Exercise directions: Retype each record shown below, leaving every character as it is.
── Extracted entries ──
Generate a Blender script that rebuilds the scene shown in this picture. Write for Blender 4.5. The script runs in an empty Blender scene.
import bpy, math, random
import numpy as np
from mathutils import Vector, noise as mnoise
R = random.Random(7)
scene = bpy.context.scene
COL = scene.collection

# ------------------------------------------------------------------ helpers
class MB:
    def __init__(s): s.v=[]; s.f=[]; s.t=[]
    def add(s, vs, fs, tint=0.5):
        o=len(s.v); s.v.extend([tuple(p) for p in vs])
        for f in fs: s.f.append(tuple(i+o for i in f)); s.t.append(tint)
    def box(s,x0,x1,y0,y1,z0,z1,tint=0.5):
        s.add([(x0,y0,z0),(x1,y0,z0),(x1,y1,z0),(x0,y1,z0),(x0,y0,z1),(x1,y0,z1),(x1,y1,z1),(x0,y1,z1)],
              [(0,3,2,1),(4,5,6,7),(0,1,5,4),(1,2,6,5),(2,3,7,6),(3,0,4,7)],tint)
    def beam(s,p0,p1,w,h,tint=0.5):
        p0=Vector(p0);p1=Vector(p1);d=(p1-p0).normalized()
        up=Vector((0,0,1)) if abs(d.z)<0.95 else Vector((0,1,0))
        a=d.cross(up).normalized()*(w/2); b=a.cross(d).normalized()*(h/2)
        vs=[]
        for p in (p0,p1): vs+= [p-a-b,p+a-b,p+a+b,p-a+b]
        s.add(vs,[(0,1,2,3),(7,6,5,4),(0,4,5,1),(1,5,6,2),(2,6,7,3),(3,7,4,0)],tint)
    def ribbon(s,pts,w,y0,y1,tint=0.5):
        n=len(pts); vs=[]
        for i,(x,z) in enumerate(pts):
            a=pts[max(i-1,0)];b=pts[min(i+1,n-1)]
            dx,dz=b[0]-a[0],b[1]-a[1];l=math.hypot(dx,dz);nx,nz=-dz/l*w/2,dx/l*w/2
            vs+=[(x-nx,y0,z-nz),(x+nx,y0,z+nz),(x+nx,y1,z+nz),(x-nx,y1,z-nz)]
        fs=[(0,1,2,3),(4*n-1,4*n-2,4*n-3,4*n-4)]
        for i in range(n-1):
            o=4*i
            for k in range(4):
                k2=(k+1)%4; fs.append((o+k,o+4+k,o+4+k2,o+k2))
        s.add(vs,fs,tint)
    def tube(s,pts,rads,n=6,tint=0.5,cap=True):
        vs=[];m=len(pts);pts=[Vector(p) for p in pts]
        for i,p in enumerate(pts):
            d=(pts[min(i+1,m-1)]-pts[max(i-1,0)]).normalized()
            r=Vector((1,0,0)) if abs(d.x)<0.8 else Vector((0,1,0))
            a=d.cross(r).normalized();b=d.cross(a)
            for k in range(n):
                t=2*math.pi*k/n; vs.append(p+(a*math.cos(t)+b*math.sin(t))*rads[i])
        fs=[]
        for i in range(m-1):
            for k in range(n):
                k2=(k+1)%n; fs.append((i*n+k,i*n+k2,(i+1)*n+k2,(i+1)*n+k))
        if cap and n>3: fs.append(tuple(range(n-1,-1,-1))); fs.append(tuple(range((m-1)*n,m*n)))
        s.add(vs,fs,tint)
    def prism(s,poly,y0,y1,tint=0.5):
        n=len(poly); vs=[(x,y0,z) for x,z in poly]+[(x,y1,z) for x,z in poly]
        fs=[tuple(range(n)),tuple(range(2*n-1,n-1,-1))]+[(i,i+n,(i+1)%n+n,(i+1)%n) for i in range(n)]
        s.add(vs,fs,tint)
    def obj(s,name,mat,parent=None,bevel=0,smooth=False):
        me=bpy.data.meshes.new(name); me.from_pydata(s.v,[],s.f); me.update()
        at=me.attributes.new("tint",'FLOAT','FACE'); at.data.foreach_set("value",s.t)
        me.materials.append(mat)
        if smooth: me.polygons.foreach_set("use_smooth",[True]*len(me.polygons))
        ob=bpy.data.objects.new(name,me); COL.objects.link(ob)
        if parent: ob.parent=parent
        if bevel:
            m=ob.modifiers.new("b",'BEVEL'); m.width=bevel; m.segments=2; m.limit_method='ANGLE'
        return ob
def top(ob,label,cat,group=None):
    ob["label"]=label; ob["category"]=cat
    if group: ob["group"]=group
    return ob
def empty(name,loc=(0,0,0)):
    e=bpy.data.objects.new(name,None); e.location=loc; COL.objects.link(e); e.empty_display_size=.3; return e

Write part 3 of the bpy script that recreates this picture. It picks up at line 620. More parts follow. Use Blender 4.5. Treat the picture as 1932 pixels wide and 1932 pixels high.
───
Complete output:
Generate a Blender script that rebuilds the scene shown in this picture. Write for Blender 4.5. The script runs in an empty Blender scene.
import bpy, math, random
import numpy as np
from mathutils import Vector, noise as mnoise
R = random.Random(7)
scene = bpy.context.scene
COL = scene.collection

# ------------------------------------------------------------------ helpers
class MB:
    def __init__(s): s.v=[]; s.f=[]; s.t=[]
    def add(s, vs, fs, tint=0.5):
        o=len(s.v); s.v.extend([tuple(p) for p in vs])
        for f in fs: s.f.append(tuple(i+o for i in f)); s.t.append(tint)
    def box(s,x0,x1,y0,y1,z0,z1,tint=0.5):
        s.add([(x0,y0,z0),(x1,y0,z0),(x1,y1,z0),(x0,y1,z0),(x0,y0,z1),(x1,y0,z1),(x1,y1,z1),(x0,y1,z1)],
              [(0,3,2,1),(4,5,6,7),(0,1,5,4),(1,2,6,5),(2,3,7,6),(3,0,4,7)],tint)
    def beam(s,p0,p1,w,h,tint=0.5):
        p0=Vector(p0);p1=Vector(p1);d=(p1-p0).normalized()
        up=Vector((0,0,1)) if abs(d.z)<0.95 else Vector((0,1,0))
        a=d.cross(up).normalized()*(w/2); b=a.cross(d).normalized()*(h/2)
        vs=[]
        for p in (p0,p1): vs+= [p-a-b,p+a-b,p+a+b,p-a+b]
        s.add(vs,[(0,1,2,3),(7,6,5,4),(0,4,5,1),(1,5,6,2),(2,6,7,3),(3,7,4,0)],tint)
    def ribbon(s,pts,w,y0,y1,tint=0.5):
        n=len(pts); vs=[]
        for i,(x,z) in enumerate(pts):
            a=pts[max(i-1,0)];b=pts[min(i+1,n-1)]
            dx,dz=b[0]-a[0],b[1]-a[1];l=math.hypot(dx,dz);nx,nz=-dz/l*w/2,dx/l*w/2
            vs+=[(x-nx,y0,z-nz),(x+nx,y0,z+nz),(x+nx,y1,z+nz),(x-nx,y1,z-nz)]
        fs=[(0,1,2,3),(4*n-1,4*n-2,4*n-3,4*n-4)]
        for i in range(n-1):
            o=4*i
            for k in range(4):
                k2=(k+1)%4; fs.append((o+k,o+4+k,o+4+k2,o+k2))
        s.add(vs,fs,tint)
    def tube(s,pts,rads,n=6,tint=0.5,cap=True):
        vs=[];m=len(pts);pts=[Vector(p) for p in pts]
        for i,p in enumerate(pts):
            d=(pts[min(i+1,m-1)]-pts[max(i-1,0)]).normalized()
            r=Vector((1,0,0)) if abs(d.x)<0.8 else Vector((0,1,0))
            a=d.cross(r).normalized();b=d.cross(a)
            for k in range(n):
                t=2*math.pi*k/n; vs.append(p+(a*math.cos(t)+b*math.sin(t))*rads[i])
        fs=[]
        for i in range(m-1):
            for k in range(n):
                k2=(k+1)%n; fs.append((i*n+k,i*n+k2,(i+1)*n+k2,(i+1)*n+k))
        if cap and n>3: fs.append(tuple(range(n-1,-1,-1))); fs.append(tuple(range((m-1)*n,m*n)))
        s.add(vs,fs,tint)
    def prism(s,poly,y0,y1,tint=0.5):
        n=len(poly); vs=[(x,y0,z) for x,z in poly]+[(x,y1,z) for x,z in poly]
        fs=[tuple(range(n)),tuple(range(2*n-1,n-1,-1))]+[(i,i+n,(i+1)%n+n,(i+1)%n) for i in range(n)]
        s.add(vs,fs,tint)
    def obj(s,name,mat,parent=None,bevel=0,smooth=False):
        me=bpy.data.meshes.new(name); me.from_pydata(s.v,[],s.f); me.update()
        at=me.attributes.new("tint",'FLOAT','FACE'); at.data.foreach_set("value",s.t)
        me.materials.append(mat)
        if smooth: me.polygons.foreach_set("use_smooth",[True]*len(me.polygons))
        ob=bpy.data.objects.new(name,me); COL.objects.link(ob)
        if parent: ob.parent=parent
        if bevel:
            m=ob.modifiers.new("b",'BEVEL'); m.width=bevel; m.segments=2; m.limit_method='ANGLE'
        return ob
def top(ob,label,cat,group=None):
    ob["label"]=label; ob["category"]=cat
    if group: ob["group"]=group
    return ob
def empty(name,loc=(0,0,0)):
    e=bpy.data.objects.new(name,None); e.location=loc; COL.objects.link(e); e.empty_display_size=.3; return e

Write part 3 of the bpy script that recreates this picture. It picks up at line 620. More parts follow. Use Blender 4.5. Treat the picture as 1932 pixels wide and 1932 pixels high.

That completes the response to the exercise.